Les généraux israéliens réunis à Herzliya devront mettre des années à analyser ce qui s’est passé au Golan, le 10 mai, entre minuit et 2 heures: leur défaite dépasse tout simplement leur entendement.
Depuis l’attaque israélienne contre T4, le 9 avril, qui a coûté la vie à sept conseillers militaires iraniens, Israël attendait la riposte : il avait même placé son armée en état d’alerte maximale sur une vaste étendue allant de Haïfa, Israël-nord en passant et incluant Nahariya, Safed et le Golan. Les congés des soldats avaient été annulés et les sirènes d’alerte, prêtes à retenir à tout instant. Le Renseignement israélien, les militaires comme les civils, n’avaient pas baissé un seul instant la garde, surveillant à plein régime le ciel du nord de la Palestine, du sud du Liban et du sud-est de la Syrie via d’incessantes opérations de patrouille pour éviter toute « désagréable surprise ». Or, cette surprise est tombée du ciel le 10 mai sans qu’Israël soit capable d’en prévoir ni l’heure, ni l’ampleur, ni même le lieu.
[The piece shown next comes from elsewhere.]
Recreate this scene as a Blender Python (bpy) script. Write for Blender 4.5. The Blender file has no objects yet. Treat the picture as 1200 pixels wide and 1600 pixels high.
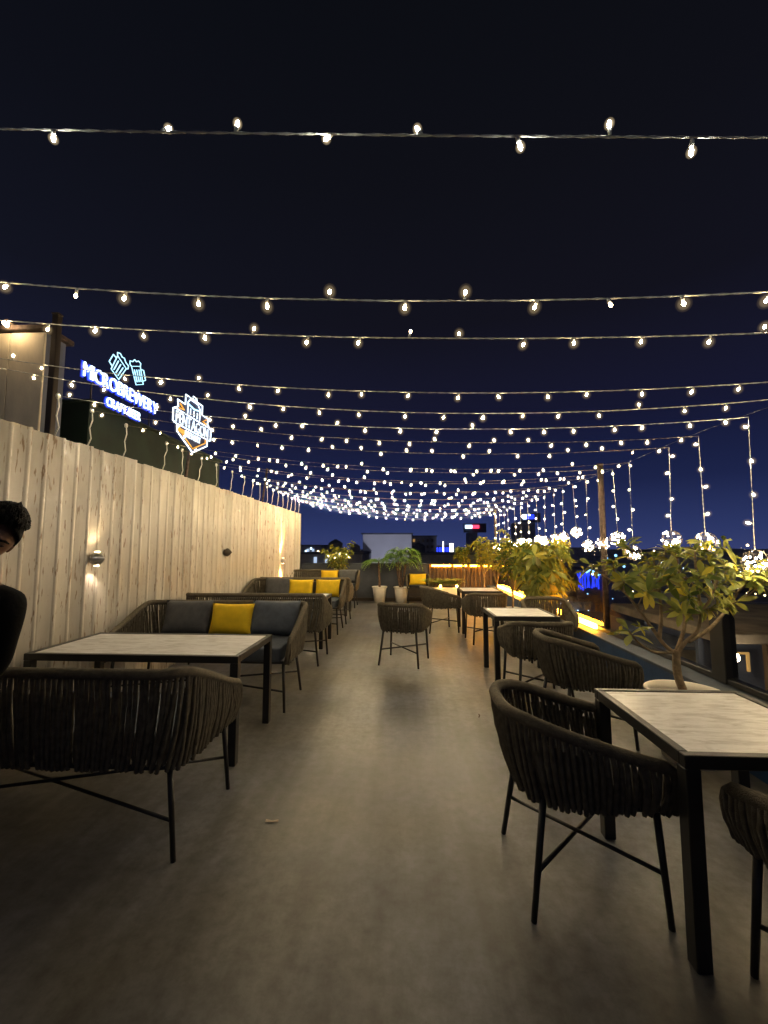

La riposte de la Résistance a duré, en termes d’heures, bien plus que les frappes israéliennes du 9 avril contre T4 ou encore les tirs de missiles tripartites USA/France/Grande-Bretagne du 14 avril contre les cibles en Syrie. Elle a été à la fois " concise", "efficace" et "focalisée". Si l’armée israélienne est ce qu’elle prétend être, l’opération du Golan n’aurait pas dû avoir lieu, elle n’aurait pas dû non plus, durer des heures. Ceci revient à dire que l’axe de la Résistance a superbement su détourner la vigilance des appareils de surveillance d’Israël, agissant suivant le principe ô combien décisif de surprise et sur une vaste zone aussi grande que le Golan occupé.
Mais, la riposte n’a pas été qu’une défaite du Renseignement israélien : ces dernières années, Tel-Aviv a dépensé des dizaines, voire des centaines, de milliards de dollars pour barricader le Golan, ce lieu hautement symbolique où l’armée arabe a cédé la partie à Israël en 1967. Les 67 missiles tirés contre les dix cibles israéliennes n’ont pas été interceptés ou si peu, Dôme de fer, Fronde de David et autres gadgets du fameux bouclier ayant lamentablement échoué.
Incapable de contrer le déluge de missiles qui a laissé un lourd bilan coté israélien, Tel-Aviv a attendu, hébété, la fin de l’attaque pour lancer ses 28 « F-15 » et « F-16 » bomber « les bases iraniennes » en territoire syrien. Tel-Aviv dit avoir réduit en cendres ces « bases » sur un champ d’action pas plus large que quelque 150 kilomètres carrés. Pas une seule image-satellite en revanche de supposées bases iraniennes écrasées sous les bombes et missiles, alors qu’Israël a habitué le monde à bomber le torse pour des « performances » dix fois moins importantes. Tout ce que l'armée israélienne a publié est une grotesque vidéo que Tel-Aviv dit avoir tournée sur un site de batterie « Pantsir » syrien :
Curieuse authentification pour un régime israélien qui se dit capable de percer le programme nucléaire secret iranien, quitte même à en dévoiler 55 000 fichiers d’un coup et lors d’un inoubliable numéro de « Bibi Show ».
La réalité est que les raids israéliens du 10 mai, déclenchés dans la précipitation et après l’attaque contre le Golan, n’ont touché ni l’Iran ni le Hezbollah. Le bilan des pertes infligées à l’armée syrienne à Quneïtra ne fournit pas non plus de motif de fierté à Israël : trois soldats syriens morts et cinq soldats syriens blessés.
La réalité est aussi qu’aux premières minutes suivant la riposte de la Résistance, Netanyahu s’est précipité, d’après les sources bien informées, sur la combine pour appeler Moscou, puis Londres, Bern, Paris et Washington, croyant avoir à faire face à « la Grande bataille » Israël/Résistance. Il a tenté de la sorte de stopper l’escalade avant qu’il ne soit trop tard. Mais l’embrasement du 10 mai au Golan n’était pas la « Grande guerre », mais une « bataille » qui donne une petite idée de ce que pourrait être la vraie Grande guerre.
De Moscou à Washington en passant par Londres et Paris, les « amis » d’Israël se sont contentés d’appeler à la désescalade, signe que Tel-Aviv s’est lourdement trompé d’avoir poussé loin la rhétorique guerrière et sa débilité à jouer avec le feu, en comptant naïvement sur le soutien de l’Occident…Au demeurant, le 10 mai a été riche en enseignements : au Moyen-Orient, rien ne se fera plus sans que soit pris en compte le facteur « Résistance » et ce, avec ou sans les S-300.